Kevin McCoy

Kevin McCoy

In a forum held on Wednesday on Capitol Hill, the American Public Transportation Association (APTA) brought together leaders from communities of various sizes including non-traditional transit oriented places that make up "Main Street America," to discuss the significant impact federal investment in public transit has already had on local economic development, job growth, and quality of life in each of their communities as the Trump Administration’s budget threatens to cut the federal role in public transportation funding.

Hosted by APTA’s Interim President/CEO Richard A. White, the panel included Kirk Dillard, chairman of Chicago RTA; Scott Smith, CEO of Phoenix’s Valley Metro; and Mark Fisher, VP, government relations and policy development, for the Indianapolis Chamber of Commerce and board member at IndyGo.

“In its American Blueprint budget for Fiscal Year 2018, the Administration is proposing a $2.4 billion, or 13 percent cut in the U.S. DOT’s budgets,” said White. “These cuts will directly impact two programs important to public transit expansion in our local communities: the Capital Investment Grants Program and the Transportation Investment Generating Economic Recovery, or TIGER grant program.”

If fully implemented, the proposed budget cuts would put at risk 800,000 jobs, including 502,000 construction and related jobs; and an additional 300,000 longer term jobs associated with economic productivity, resulting in an overall possible loss of $90 billion in economic output, according to an analysis prepared by the Economic Development Research Group for APTA, noted White.

The “Economic Implications of Proposed Public Transit Capital Funding Cuts” analysis shows that the Administration's cuts will provide for a severe loss of investment spending, putting in jeopardy $38 billion worth of projects in 23 states. The 502,000 jobs at risk equate to 49,000 jobs every year in America's local communities over a 10-year period, with the type of jobs directly impacted, including general construction and public transit equipment manufacturing. In addition, 300,000 longer-term jobs associated with permanent, ongoing, economic growth and development are also in jeopardy, according to the report.

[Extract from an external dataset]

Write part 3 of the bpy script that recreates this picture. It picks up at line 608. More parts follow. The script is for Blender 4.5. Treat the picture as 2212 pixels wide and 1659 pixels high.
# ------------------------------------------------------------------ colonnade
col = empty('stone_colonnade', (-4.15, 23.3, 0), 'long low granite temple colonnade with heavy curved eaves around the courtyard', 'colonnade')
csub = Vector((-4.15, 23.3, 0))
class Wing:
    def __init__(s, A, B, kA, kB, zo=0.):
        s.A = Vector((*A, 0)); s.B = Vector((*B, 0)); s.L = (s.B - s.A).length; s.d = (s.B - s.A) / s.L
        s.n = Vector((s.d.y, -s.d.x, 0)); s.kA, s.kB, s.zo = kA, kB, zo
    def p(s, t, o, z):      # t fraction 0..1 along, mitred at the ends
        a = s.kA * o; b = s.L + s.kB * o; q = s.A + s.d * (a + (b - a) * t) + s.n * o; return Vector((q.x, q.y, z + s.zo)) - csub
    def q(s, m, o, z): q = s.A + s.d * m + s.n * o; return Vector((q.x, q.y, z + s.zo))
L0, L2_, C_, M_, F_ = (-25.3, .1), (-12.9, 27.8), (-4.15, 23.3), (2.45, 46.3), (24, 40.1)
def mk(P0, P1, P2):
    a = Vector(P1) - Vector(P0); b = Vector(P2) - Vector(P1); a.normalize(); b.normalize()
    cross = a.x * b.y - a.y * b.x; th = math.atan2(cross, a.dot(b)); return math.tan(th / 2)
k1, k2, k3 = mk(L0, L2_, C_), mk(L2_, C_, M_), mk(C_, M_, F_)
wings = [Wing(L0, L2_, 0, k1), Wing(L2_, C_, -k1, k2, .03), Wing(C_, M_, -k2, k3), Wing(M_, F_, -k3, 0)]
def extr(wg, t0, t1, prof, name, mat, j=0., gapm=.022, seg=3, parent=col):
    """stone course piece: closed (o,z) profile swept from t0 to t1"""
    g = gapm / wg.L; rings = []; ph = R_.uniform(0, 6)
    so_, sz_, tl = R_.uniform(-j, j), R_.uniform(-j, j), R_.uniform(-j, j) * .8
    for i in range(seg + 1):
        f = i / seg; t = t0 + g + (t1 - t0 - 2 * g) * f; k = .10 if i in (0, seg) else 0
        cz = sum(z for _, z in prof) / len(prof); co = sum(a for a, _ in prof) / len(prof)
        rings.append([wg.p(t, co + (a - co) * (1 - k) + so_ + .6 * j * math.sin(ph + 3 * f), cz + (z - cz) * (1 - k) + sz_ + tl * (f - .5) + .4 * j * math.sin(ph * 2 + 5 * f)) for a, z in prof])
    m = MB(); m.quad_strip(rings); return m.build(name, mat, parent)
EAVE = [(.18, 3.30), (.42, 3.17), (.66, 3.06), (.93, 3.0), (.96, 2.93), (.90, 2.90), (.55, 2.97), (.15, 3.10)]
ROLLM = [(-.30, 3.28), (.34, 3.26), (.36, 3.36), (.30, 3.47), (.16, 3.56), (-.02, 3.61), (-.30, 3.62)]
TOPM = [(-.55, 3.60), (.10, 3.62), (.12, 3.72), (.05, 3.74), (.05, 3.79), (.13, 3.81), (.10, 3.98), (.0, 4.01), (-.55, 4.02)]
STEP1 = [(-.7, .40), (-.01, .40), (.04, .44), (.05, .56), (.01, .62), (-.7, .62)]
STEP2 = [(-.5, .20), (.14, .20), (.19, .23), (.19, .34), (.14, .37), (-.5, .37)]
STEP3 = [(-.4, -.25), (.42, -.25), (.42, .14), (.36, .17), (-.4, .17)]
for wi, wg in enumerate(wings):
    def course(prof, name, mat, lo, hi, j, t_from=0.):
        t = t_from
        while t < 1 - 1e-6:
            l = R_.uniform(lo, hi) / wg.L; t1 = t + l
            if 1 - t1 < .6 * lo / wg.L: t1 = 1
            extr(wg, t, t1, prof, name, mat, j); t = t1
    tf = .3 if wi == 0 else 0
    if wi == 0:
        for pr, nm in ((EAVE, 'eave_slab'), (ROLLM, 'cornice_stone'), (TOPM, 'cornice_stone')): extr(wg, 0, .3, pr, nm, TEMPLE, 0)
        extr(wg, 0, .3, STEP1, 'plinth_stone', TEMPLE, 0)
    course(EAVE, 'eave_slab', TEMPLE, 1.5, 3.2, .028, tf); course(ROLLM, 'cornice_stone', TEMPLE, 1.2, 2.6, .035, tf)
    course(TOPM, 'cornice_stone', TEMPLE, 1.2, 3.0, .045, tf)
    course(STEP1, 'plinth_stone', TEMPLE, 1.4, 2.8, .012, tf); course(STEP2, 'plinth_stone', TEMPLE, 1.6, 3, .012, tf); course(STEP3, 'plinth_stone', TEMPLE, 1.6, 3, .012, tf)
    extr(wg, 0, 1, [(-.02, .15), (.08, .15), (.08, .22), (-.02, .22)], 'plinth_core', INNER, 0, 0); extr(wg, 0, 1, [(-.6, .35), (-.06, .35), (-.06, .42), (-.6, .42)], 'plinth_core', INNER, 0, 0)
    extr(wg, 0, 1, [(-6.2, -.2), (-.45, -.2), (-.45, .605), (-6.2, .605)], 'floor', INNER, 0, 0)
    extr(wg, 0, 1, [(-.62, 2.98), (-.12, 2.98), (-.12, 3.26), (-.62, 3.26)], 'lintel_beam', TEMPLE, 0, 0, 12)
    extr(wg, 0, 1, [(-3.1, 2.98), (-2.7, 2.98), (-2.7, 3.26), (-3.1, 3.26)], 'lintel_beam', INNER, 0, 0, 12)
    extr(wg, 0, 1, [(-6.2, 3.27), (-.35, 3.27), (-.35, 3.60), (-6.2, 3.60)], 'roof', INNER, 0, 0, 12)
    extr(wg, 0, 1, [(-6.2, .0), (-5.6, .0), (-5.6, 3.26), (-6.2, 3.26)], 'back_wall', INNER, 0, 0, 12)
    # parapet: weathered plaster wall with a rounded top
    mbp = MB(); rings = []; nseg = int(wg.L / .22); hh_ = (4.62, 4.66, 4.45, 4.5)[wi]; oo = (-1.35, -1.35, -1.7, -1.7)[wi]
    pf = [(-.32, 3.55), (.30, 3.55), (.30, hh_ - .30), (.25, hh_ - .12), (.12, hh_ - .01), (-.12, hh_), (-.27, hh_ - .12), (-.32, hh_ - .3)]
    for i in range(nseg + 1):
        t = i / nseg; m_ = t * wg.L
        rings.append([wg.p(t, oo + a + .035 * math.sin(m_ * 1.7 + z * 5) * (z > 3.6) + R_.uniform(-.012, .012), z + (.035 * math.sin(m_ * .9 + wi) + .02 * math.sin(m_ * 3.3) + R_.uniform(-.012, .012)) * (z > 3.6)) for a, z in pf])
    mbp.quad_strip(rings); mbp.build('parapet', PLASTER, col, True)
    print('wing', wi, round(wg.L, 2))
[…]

“These projects spend 10, 15, and 20 years in the development cycle, and to now be at the stage of readiness for implementation to face the risk of continued of implementation, because of the scaling back of federal funding, will be devastating to these projects and to these communities,” White said, before adding that APTA is calling on Congress to fully fund the FAST Act and to make public transportation a vital part of any new infrastructure initiative.

Following White’s comments, each of the speakers discussed how public transportation and infrastructure investment has greatly impacted their communities.

In Chicago, Dillard discussed how public transportation has been a key driver in the relocation of several corporations, including Motorola, Google, and Caterpillar, adding that about half of the region’s workforce are millennials who are more prone to live in areas with access to public transportation, which has been a key reason 42 corporations have chosen to relocate to the area. He also discussed how public transportation even impacts those who don’t even use it.

“It is very clear that a major area of economic success in Illinois is due to mass transit and our return on investment is huge,” he said. “I like to remind folks that they benefit from mass transit, whether they use it or not. Even if you don’t take it and they live along the [CTA’s] Brown Line or any of our Metra stations, their property values are much higher than they would be without it.”

Meanwhile, Smith discussed how light rail has been a game changer in the Phoenix where there has been more than $9 billion in real estate investment along the 26-mile corridor over the last eight years. He also discussed the national trend of light rail systems having success in non-traditional areas, such as Phoenix, San Diego, Dallas, and Salt Lake.

“In each case, the debate was will the investment payoff and the system succeed, and in nearly every case, whether it’s through ridership, investment, or other projections being used, they have far exceeded what was projected before those systems were built,” said Smith, who also added that investment in public transportation is a “no-brainer” and that the investment in capital projects is like “honey that attracts private investment bees.”

Fisher discussed Indianapolis’ recent victory at the ballot box, which will help the area realign its bus system, taking it from a coverage model to a system that will provide service to areas where ridership is high and necessary for customers to have access to jobs, educational opportunities, and health care.

"Indianapolis, like many communities across the nation, said ‘yes’ to better transit in November by voting to support a local, dedicated revenue to right-size our transit system,” he said. “Federal support for key transit infrastructure investments will ensure that local communities have the resources to operate frequent and reliable transit service — an absolute necessity for access to employment opportunities."